Nous demandons au Hamas et autres groupes armés palestiniens de :
libérer immédiatement tous les otages civils. En attendant leur libération, le Hamas doit veiller à ce que tous les otages soient traités avec humanité, aient accès à des observateurs internationaux et puissent communiquer régulièrement et dignement avec leur famille et leurs proches.
restituer immédiatement et sans condition les corps de toutes les personnes enlevées le 7 octobre 2023. Tout manquement à ces obligations continue de constituer un crime grave au regard du droit international et est une source supplémentaire d'angoisse pour les familles qui attendent désespérément le retour sain et sauf, ou au moins des nouvelles, de leurs proches.
Au cours du mois dernier, Israël a intensifié sa campagne d'extermination contre les Palestinien·es à Gaza, ajoutant des centaines de civil·es supplémentaires au nombre toujours croissant de victimes, détruisant délibérément des infrastructures civiles et déplaçant de force des centaines de milliers de Palestinien·es, démontrant ainsi sa détermination à les anéantir physiquement.
C’est pourquoi nous appelons les autorités israéliennes à :
mettre fin à son génocide contre les Palestinien·es à Gaza, y compris à leur politique délibérée de famine et de déplacements massifs.
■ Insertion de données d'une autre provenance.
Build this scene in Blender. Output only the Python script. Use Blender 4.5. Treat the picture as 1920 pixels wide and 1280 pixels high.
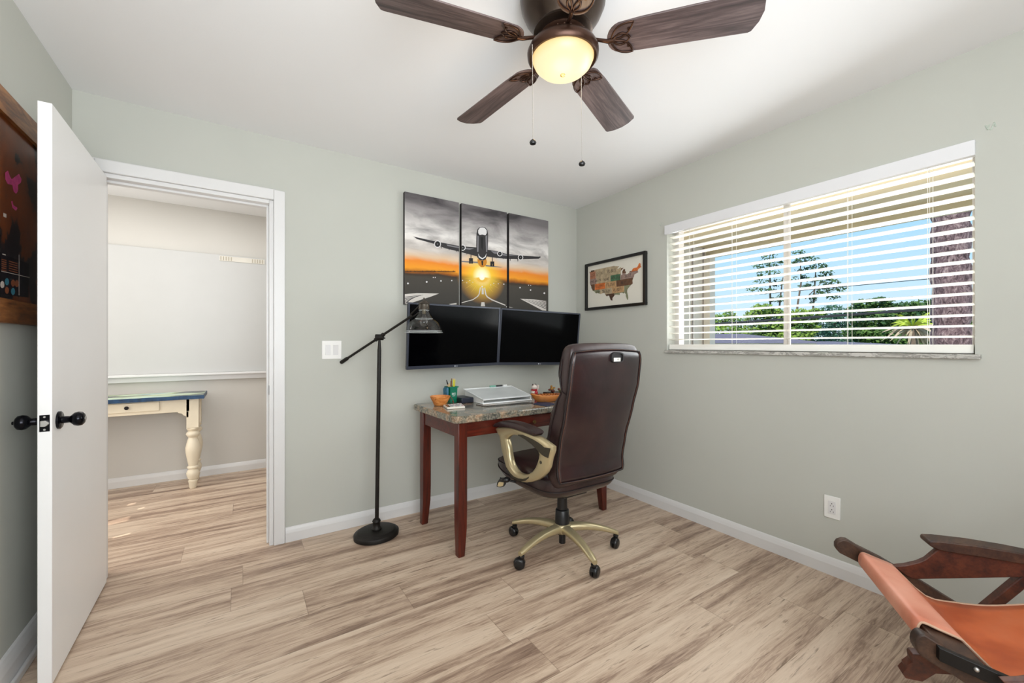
import bpy, bmesh, math, random
from mathutils import Vector, Matrix
random.seed(7)
for o in list(bpy.data.objects): bpy.data.objects.remove(o, do_unlink=True)
SC = bpy.context.scene
COL = SC.collection

# ------------------------------------------------------------------ camera
FPX, HOR, CH, YAW = 777.0, 645.0, 1.203, math.radians(33.2)   # focal length in px, horizon row, camera height
cam = bpy.data.cameras.new('camera'); camo = bpy.data.objects.new('camera', cam); COL.objects.link(camo)
camo.location = (0, 0, CH); camo.rotation_euler = (math.pi/2, 0, -YAW)
cam.sensor_width = 36; cam.lens = FPX/1920*36; cam.shift_y = (HOR-640)/1920; cam.clip_start = .02; cam.clip_end = 300
SC.camera = camo
FW = Vector((math.sin(YAW), math.cos(YAW), 0)); RT = Vector((math.cos(YAW), -math.sin(YAW), 0)); C0 = Vector((0, 0, CH))
def ray(x, y): return FW+RT*((x-960)/FPX)+Vector((0, 0, (HOR-y)/FPX))
def onX(x, y, X): r = ray(x, y); return C0+r*(X/r.x)
def onY(x, y, Y): r = ray(x, y); return C0+r*(Y/r.y)
def onZ(x, y, Z): r = ray(x, y); return C0+r*((Z-CH)/r.z)
def onD(x, y, D): return C0+ray(x, y)*D
def onP(x, y, p, n):
    r = ray(x, y); return C0+r*((p-C0).dot(n)/r.dot(n))

def lin(c):
    c = c/255.0
    return c/12.92 if c <= .04045 else ((c+.055)/1.055)**2.4
def rgb(r, g, b): return (lin(r), lin(g), lin(b), 1)

# ------------------------------------------------------------------ world, sun, exposure, area lights
W = bpy.data.worlds.new('sky'); SC.world = W; W.use_nodes = True
nt = W.node_tree; nt.nodes.clear()
wo = nt.nodes.new('ShaderNodeOutputWorld'); bg = nt.nodes.new('ShaderNodeBackground')
tc = nt.nodes.new('ShaderNodeTexCoord'); sx = nt.nodes.new('ShaderNodeSeparateXYZ'); rp = nt.nodes.new('ShaderNodeValToRGB')
nt.links.new(tc.outputs['Generated'], sx.inputs[0]); nt.links.new(sx.outputs['Z'], rp.inputs[0])
rp.color_ramp.elements[0].position = 0.0; rp.color_ramp.elements[0].color = rgb(222, 243, 255)
rp.color_ramp.elements[1].position = .5; rp.color_ramp.elements[1].color = rgb(120, 190, 245)
e = rp.color_ramp.elements.new(.12); e.color = rgb(198, 235, 255)
e = rp.color_ramp.elements.new(.25); e.color = rgb(165, 220, 252)
nt.links.new(rp.outputs[0], bg.inputs[0]); bg.inputs[1].default_value = 1.02
nt.links.new(bg.outputs[0], wo.inputs[0])

sun = bpy.data.lights.new('sun', 'SUN'); sun.energy = 4.5; sun.angle = math.radians(.3); sun.color = (1, .96, .88)
suno = bpy.data.objects.new('sun', sun); COL.objects.link(suno)
SUND = Vector((.60, .20, -.77)).normalized()
suno.rotation_euler = SUND.to_track_quat('-Z', 'Y').to_euler()

def area(name, loc, target, sx_, sy_, power, col=(1, 1, 1)):
    l = bpy.data.lights.new(name, 'AREA'); l.shape = 'RECTANGLE'; l.size = sx_; l.size_y = sy_; l.energy = power; l.color = col
    o = bpy.data.objects.new(name, l); COL.objects.link(o); o.location = loc
    d = Vector(target)-Vector(loc); o.rotation_euler = d.to_track_quat('-Z', 'Y').to_euler(); return o
area('fill_behind_camera', (.35, -1.2, 1.5), (.55, 3, 1.25), 2.0, 1.6, 38, (.91, .955, 1))  # unseen fill lamp added behind the camera to brighten the room
area('ceiling_bounce_fill', (.0, -.45, 1.45), (.25, .9, 3.0), 1.3, 1.0, 44, (.91, .955, 1))  # added fill lamp aimed upward to lift the ceiling
area('porch_slat_fill', (3.7, 1.15, 1.0), (2.3, 1.15, 1.75), 2.0, 1.2, 56, (1, .985, .95))  # lamp added under the porch to brighten slats, sill and reveals
area('window_daylight', (2.50, 1.15, 1.62), (0, 1.6, 1.35), 1.4, .8, 11, (.90, .955, 1))
area('hall_daylight', (-1.8, 3.7, 1.3), (1.0, 3.9, .9), 1.2, 1.8, 24, (1, .985, .96))
area('hall_ceiling_fill', (-.5, 3.75, 2.40), (-.5, 3.85, 0), 2.2, .9, 18, (1, .99, .965))  # added fill lamp under the hall ceiling, clear of board reflections
SC.cycles.transparent_max_bounces = 24
SC.view_settings.view_transform = 'Standard'; SC.view_settings.look = 'None'
SC.view_settings.exposure = 0.0; SC.view_settings.gamma = 1; SC.view_settings.use_curve_mapping = False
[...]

libérer immédiatement les milliers de Palestinien·es qu'elles détiennent arbitrairement, mettre fin aux abus commis à l'encontre des détenus palestiniens, notamment la torture, la privation de nourriture et les violences sexuelles, et cesser leur pratique illégale de longue date consistant à retenir les corps des Palestinien·es comme monnaie d'échange.